July 25, 2011|By Dylan Purcell and Kristen A. Graham, Inquirer Staff Writers
  • Theodore Roosevelt Middle School in East Germantown. (Michael Bryant/Staff)

When one seventh-grade student at Philadelphia's Roosevelt Middle School took state reading and math exams in 2009, answers were erased 35 times - changed from wrong to right every time.

The odds of that happening naturally are more remote than 1 in 100 trillion. Winning the Powerball lottery, whose odds are still an astronomical 1 in 195 million, is much easier.

Eighty-two students at Roosevelt - one-quarter of the school's seventh and eighth graders tested - had statistically suspicious patterns of changing answers on state tests in 2009, state-appointed investigators have found.

The East Germantown school - hailed by Superintendent Arlene C. Ackerman last year as a district pacesetter - came under scrutiny in May after several Roosevelt teachers told The Inquirer that they had witnessed deliberate test security breaches there in the last few years.

Story continues below.

The teachers said they had seen answers written on a blackboard, students being given improper assistance, and other violations.

A subsequent Philadelphia School District investigation of 2011 testing in the spring found no proof of improprieties at Roosevelt.
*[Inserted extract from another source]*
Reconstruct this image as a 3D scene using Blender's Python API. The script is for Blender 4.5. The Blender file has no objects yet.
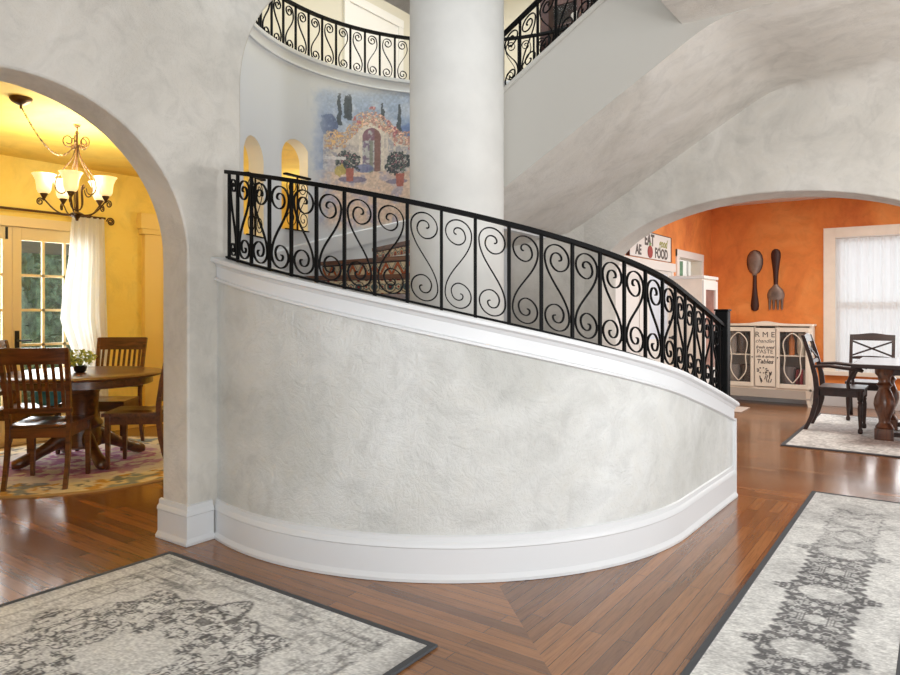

The inquiry did not involve an analysis of erasures or other statistical measures.

The 2009 investigation, based on an in-depth analysis of multiple indicators by Data Recognition Corp. of Minnesota, surfaced a few days later after sitting on a shelf in the state Education Department for two years.
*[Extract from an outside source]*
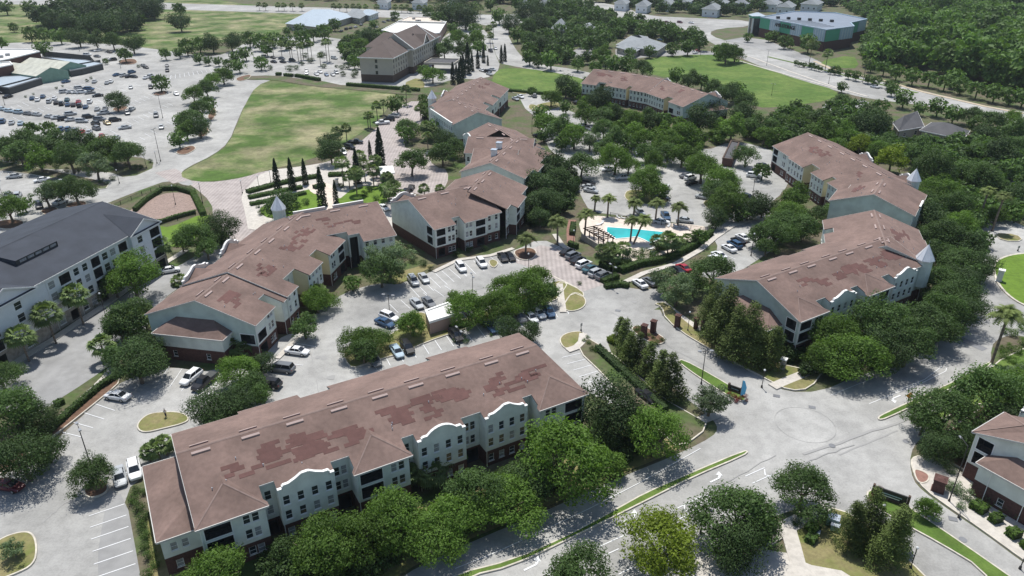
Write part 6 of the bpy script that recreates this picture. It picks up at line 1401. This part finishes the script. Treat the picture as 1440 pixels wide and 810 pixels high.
def cabinets():
    for px,s_,l in(((1170,738),(1.6,1.3,1.5),'larger green utility cabinet with pale top in the corner garden'),((1173,746),(1.1,.9,1.1),'smaller green utility cabinet in front of the larger one'),((1148,752),(.8,.7,.6),'small white utility box left of the green cabinets')):
        p=G(*px); o=thing('utility_cabinet',(p.x,p.y,0),l,'utility cabinet',None,rz=R(-30)); m=MB(); m.box((0,0,s_[2]/2),s_); m.build('case','cabinet_green' if s_[2]>.7 else 'trim_white',o); m=MB(); m.box((0,0,s_[2]+.05),(s_[0]+.1,s_[1]+.1,.1)); m.build('lid','metal_pale',o); m=MB(); m.box((0,0,.04),(s_[0]+.4,s_[1]+.4,.08)); m.build('pad','concrete',o)
        m=MB(); m.box((s_[0]*.2,-s_[1]/2-.02,s_[2]*.55),(.08,.04,.25)); m.build('handle','metal_dark',o)
cabinets()
def warning_sign():
    p=G(1275,571); o=thing('warning_sign',(p.x,p.y,0),'orange diamond warning sign on a post in the right grass median','road sign'); m=MB(); m.tube((0,0,0),(0,0,2.6),.05,.05,6); m.build('post','metal_grey',o); m=MB(); m.box((0,-.06,2.3),(1.0,.04,1.0)); q=m.build('panel','orange_sign',o); 
    q.data.transform(Matrix.Translation((0,0,2.3))@Matrix.Rotation(R(45),4,'Y')@Matrix.Translation((0,0,-2.3)))
warning_sign()
# ------------------------------------------------------------------ lamps and small posts
def px_height(B0,ty):
    h=1
    for k in range(5,300):
        z=k*.1-HC; dd=B0.y*math.cos(TH)-z*math.sin(TH); up=B0.y*math.sin(TH)+z*math.cos(TH)
        if 405-F_*up/dd<=ty: h=k*.1; break
    return h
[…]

After learning of its contents, Ronald Tomalis, the new state education secretary, asked districts where school tests had been flagged to look into the matter and report back to him. And he ordered similar statistical studies of 2010 and 2011 state tests.

An analysis by The Inquirer of the 2009 report's student-level data found that some Roosevelt students' ability to fix their wrong entries was uncanny.

Nineteen students had nearly perfect erasure patterns - at least nine out of 10 times they adjusted an answer from wrong to right. Six of the students were perfect on such fixes.

This is the sort of performance that in just two years lifted the school's test scores a stunning 52 points in math on a 100-point scale and 51 in reading on the state tests. The improvement was the best - by a considerable margin - of any comparable school in the district.